Prompt ->
Will you quote all of the entries, word for word?

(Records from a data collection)
####################
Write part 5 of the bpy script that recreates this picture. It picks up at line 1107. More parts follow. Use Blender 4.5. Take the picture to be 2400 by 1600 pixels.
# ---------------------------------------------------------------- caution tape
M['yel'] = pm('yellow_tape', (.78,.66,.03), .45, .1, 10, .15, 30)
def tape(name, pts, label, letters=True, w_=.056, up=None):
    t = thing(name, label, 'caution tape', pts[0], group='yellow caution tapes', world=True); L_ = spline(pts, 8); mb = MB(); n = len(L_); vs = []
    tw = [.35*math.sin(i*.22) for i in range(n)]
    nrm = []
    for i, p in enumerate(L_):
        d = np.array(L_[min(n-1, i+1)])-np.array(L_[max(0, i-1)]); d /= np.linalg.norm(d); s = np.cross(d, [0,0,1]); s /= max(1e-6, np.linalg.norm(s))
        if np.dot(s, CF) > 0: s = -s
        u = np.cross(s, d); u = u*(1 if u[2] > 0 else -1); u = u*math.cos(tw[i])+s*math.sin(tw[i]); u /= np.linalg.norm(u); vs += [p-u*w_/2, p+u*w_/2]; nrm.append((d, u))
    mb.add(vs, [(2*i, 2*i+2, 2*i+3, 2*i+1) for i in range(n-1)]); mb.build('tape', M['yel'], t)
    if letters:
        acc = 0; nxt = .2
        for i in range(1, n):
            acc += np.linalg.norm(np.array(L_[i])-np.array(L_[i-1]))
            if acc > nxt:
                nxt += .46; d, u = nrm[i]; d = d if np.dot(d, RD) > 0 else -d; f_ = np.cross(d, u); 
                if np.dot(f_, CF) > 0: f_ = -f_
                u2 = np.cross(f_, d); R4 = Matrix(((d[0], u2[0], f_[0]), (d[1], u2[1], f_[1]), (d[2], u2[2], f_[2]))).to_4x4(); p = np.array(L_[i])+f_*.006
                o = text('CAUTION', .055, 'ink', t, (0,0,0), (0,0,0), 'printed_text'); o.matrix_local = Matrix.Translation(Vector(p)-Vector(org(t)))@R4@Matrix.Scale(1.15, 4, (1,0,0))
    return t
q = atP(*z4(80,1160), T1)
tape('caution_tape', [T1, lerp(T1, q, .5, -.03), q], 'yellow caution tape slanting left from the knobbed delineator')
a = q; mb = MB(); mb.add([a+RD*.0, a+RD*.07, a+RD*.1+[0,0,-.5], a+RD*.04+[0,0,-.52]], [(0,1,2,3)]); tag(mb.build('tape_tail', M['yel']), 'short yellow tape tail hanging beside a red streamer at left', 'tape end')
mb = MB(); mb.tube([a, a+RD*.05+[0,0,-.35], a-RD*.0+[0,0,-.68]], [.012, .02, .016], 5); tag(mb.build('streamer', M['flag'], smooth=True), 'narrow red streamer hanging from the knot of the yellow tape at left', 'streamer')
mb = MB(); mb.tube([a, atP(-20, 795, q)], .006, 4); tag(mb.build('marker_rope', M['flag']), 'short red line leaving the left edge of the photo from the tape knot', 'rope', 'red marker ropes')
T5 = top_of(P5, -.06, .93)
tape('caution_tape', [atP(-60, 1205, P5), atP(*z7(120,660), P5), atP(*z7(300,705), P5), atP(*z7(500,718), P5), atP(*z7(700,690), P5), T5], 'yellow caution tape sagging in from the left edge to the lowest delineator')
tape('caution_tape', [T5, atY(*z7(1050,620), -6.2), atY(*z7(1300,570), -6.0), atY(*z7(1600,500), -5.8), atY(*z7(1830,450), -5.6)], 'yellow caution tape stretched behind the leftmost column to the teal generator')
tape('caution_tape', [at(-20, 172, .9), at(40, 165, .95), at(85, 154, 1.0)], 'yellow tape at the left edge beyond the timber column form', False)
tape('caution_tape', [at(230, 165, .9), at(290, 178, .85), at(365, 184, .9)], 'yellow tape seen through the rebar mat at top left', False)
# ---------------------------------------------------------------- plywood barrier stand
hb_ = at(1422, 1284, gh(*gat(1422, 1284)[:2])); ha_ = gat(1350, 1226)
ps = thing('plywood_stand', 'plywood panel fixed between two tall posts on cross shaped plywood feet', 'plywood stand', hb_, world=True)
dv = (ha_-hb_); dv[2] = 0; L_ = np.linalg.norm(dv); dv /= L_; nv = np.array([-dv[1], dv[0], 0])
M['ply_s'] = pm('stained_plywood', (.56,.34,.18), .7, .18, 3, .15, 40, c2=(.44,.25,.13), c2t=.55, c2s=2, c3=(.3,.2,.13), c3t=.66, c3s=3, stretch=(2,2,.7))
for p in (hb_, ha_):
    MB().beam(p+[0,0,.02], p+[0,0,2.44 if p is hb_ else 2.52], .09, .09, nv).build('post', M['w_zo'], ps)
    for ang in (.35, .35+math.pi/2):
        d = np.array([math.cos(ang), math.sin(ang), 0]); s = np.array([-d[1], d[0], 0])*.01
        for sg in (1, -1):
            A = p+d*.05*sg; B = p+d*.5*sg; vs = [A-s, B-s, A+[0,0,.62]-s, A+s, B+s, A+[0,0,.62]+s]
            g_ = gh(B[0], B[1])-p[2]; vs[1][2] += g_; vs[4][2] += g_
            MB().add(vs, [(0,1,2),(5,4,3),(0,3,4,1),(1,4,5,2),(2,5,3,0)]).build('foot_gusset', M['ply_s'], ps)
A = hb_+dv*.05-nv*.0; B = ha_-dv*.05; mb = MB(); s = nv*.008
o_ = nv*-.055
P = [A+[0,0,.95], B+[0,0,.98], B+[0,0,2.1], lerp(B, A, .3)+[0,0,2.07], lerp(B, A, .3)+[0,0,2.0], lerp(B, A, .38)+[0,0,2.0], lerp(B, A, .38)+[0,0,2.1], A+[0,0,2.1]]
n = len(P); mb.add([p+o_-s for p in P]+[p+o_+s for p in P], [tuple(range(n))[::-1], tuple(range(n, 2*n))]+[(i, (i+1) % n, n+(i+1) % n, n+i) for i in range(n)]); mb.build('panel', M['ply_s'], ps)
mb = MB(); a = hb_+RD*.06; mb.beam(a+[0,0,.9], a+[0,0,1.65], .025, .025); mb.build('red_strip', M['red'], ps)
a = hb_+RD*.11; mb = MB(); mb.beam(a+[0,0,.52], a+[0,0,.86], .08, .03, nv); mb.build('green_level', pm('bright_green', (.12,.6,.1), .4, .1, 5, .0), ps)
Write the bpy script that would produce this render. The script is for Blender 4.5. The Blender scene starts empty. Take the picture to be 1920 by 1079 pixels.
####################
Result ->
Write part 5 of the bpy script that recreates this picture. It picks up at line 1107. More parts follow. Use Blender 4.5. Take the picture to be 2400 by 1600 pixels.
# ---------------------------------------------------------------- caution tape
M['yel'] = pm('yellow_tape', (.78,.66,.03), .45, .1, 10, .15, 30)
def tape(name, pts, label, letters=True, w_=.056, up=None):
    t = thing(name, label, 'caution tape', pts[0], group='yellow caution tapes', world=True); L_ = spline(pts, 8); mb = MB(); n = len(L_); vs = []
    tw = [.35*math.sin(i*.22) for i in range(n)]
    nrm = []
    for i, p in enumerate(L_):
        d = np.array(L_[min(n-1, i+1)])-np.array(L_[max(0, i-1)]); d /= np.linalg.norm(d); s = np.cross(d, [0,0,1]); s /= max(1e-6, np.linalg.norm(s))
        if np.dot(s, CF) > 0: s = -s
        u = np.cross(s, d); u = u*(1 if u[2] > 0 else -1); u = u*math.cos(tw[i])+s*math.sin(tw[i]); u /= np.linalg.norm(u); vs += [p-u*w_/2, p+u*w_/2]; nrm.append((d, u))
    mb.add(vs, [(2*i, 2*i+2, 2*i+3, 2*i+1) for i in range(n-1)]); mb.build('tape', M['yel'], t)
    if letters:
        acc = 0; nxt = .2
        for i in range(1, n):
            acc += np.linalg.norm(np.array(L_[i])-np.array(L_[i-1]))
            if acc > nxt:
                nxt += .46; d, u = nrm[i]; d = d if np.dot(d, RD) > 0 else -d; f_ = np.cross(d, u); 
                if np.dot(f_, CF) > 0: f_ = -f_
                u2 = np.cross(f_, d); R4 = Matrix(((d[0], u2[0], f_[0]), (d[1], u2[1], f_[1]), (d[2], u2[2], f_[2]))).to_4x4(); p = np.array(L_[i])+f_*.006
                o = text('CAUTION', .055, 'ink', t, (0,0,0), (0,0,0), 'printed_text'); o.matrix_local = Matrix.Translation(Vector(p)-Vector(org(t)))@R4@Matrix.Scale(1.15, 4, (1,0,0))
    return t
q = atP(*z4(80,1160), T1)
tape('caution_tape', [T1, lerp(T1, q, .5, -.03), q], 'yellow caution tape slanting left from the knobbed delineator')
a = q; mb = MB(); mb.add([a+RD*.0, a+RD*.07, a+RD*.1+[0,0,-.5], a+RD*.04+[0,0,-.52]], [(0,1,2,3)]); tag(mb.build('tape_tail', M['yel']), 'short yellow tape tail hanging beside a red streamer at left', 'tape end')
mb = MB(); mb.tube([a, a+RD*.05+[0,0,-.35], a-RD*.0+[0,0,-.68]], [.012, .02, .016], 5); tag(mb.build('streamer', M['flag'], smooth=True), 'narrow red streamer hanging from the knot of the yellow tape at left', 'streamer')
mb = MB(); mb.tube([a, atP(-20, 795, q)], .006, 4); tag(mb.build('marker_rope', M['flag']), 'short red line leaving the left edge of the photo from the tape knot', 'rope', 'red marker ropes')
T5 = top_of(P5, -.06, .93)
tape('caution_tape', [atP(-60, 1205, P5), atP(*z7(120,660), P5), atP(*z7(300,705), P5), atP(*z7(500,718), P5), atP(*z7(700,690), P5), T5], 'yellow caution tape sagging in from the left edge to the lowest delineator')
tape('caution_tape', [T5, atY(*z7(1050,620), -6.2), atY(*z7(1300,570), -6.0), atY(*z7(1600,500), -5.8), atY(*z7(1830,450), -5.6)], 'yellow caution tape stretched behind the leftmost column to the teal generator')
tape('caution_tape', [at(-20, 172, .9), at(40, 165, .95), at(85, 154, 1.0)], 'yellow tape at the left edge beyond the timber column form', False)
tape('caution_tape', [at(230, 165, .9), at(290, 178, .85), at(365, 184, .9)], 'yellow tape seen through the rebar mat at top left', False)
# ---------------------------------------------------------------- plywood barrier stand
hb_ = at(1422, 1284, gh(*gat(1422, 1284)[:2])); ha_ = gat(1350, 1226)
ps = thing('plywood_stand', 'plywood panel fixed between two tall posts on cross shaped plywood feet', 'plywood stand', hb_, world=True)
dv = (ha_-hb_); dv[2] = 0; L_ = np.linalg.norm(dv); dv /= L_; nv = np.array([-dv[1], dv[0], 0])
M['ply_s'] = pm('stained_plywood', (.56,.34,.18), .7, .18, 3, .15, 40, c2=(.44,.25,.13), c2t=.55, c2s=2, c3=(.3,.2,.13), c3t=.66, c3s=3, stretch=(2,2,.7))
for p in (hb_, ha_):
    MB().beam(p+[0,0,.02], p+[0,0,2.44 if p is hb_ else 2.52], .09, .09, nv).build('post', M['w_zo'], ps)
    for ang in (.35, .35+math.pi/2):
        d = np.array([math.cos(ang), math.sin(ang), 0]); s = np.array([-d[1], d[0], 0])*.01
        for sg in (1, -1):
            A = p+d*.05*sg; B = p+d*.5*sg; vs = [A-s, B-s, A+[0,0,.62]-s, A+s, B+s, A+[0,0,.62]+s]
            g_ = gh(B[0], B[1])-p[2]; vs[1][2] += g_; vs[4][2] += g_
            MB().add(vs, [(0,1,2),(5,4,3),(0,3,4,1),(1,4,5,2),(2,5,3,0)]).build('foot_gusset', M['ply_s'], ps)
A = hb_+dv*.05-nv*.0; B = ha_-dv*.05; mb = MB(); s = nv*.008
o_ = nv*-.055
P = [A+[0,0,.95], B+[0,0,.98], B+[0,0,2.1], lerp(B, A, .3)+[0,0,2.07], lerp(B, A, .3)+[0,0,2.0], lerp(B, A, .38)+[0,0,2.0], lerp(B, A, .38)+[0,0,2.1], A+[0,0,2.1]]
n = len(P); mb.add([p+o_-s for p in P]+[p+o_+s for p in P], [tuple(range(n))[::-1], tuple(range(n, 2*n))]+[(i, (i+1) % n, n+(i+1) % n, n+i) for i in range(n)]); mb.build('panel', M['ply_s'], ps)
mb = MB(); a = hb_+RD*.06; mb.beam(a+[0,0,.9], a+[0,0,1.65], .025, .025); mb.build('red_strip', M['red'], ps)
a = hb_+RD*.11; mb = MB(); mb.beam(a+[0,0,.52], a+[0,0,.86], .08, .03, nv); mb.build('green_level', pm('bright_green', (.12,.6,.1), .4, .1, 5, .0), ps)
Write the bpy script that would produce this render. The script is for Blender 4.5. The Blender scene starts empty. Take the picture to be 1920 by 1079 pixels.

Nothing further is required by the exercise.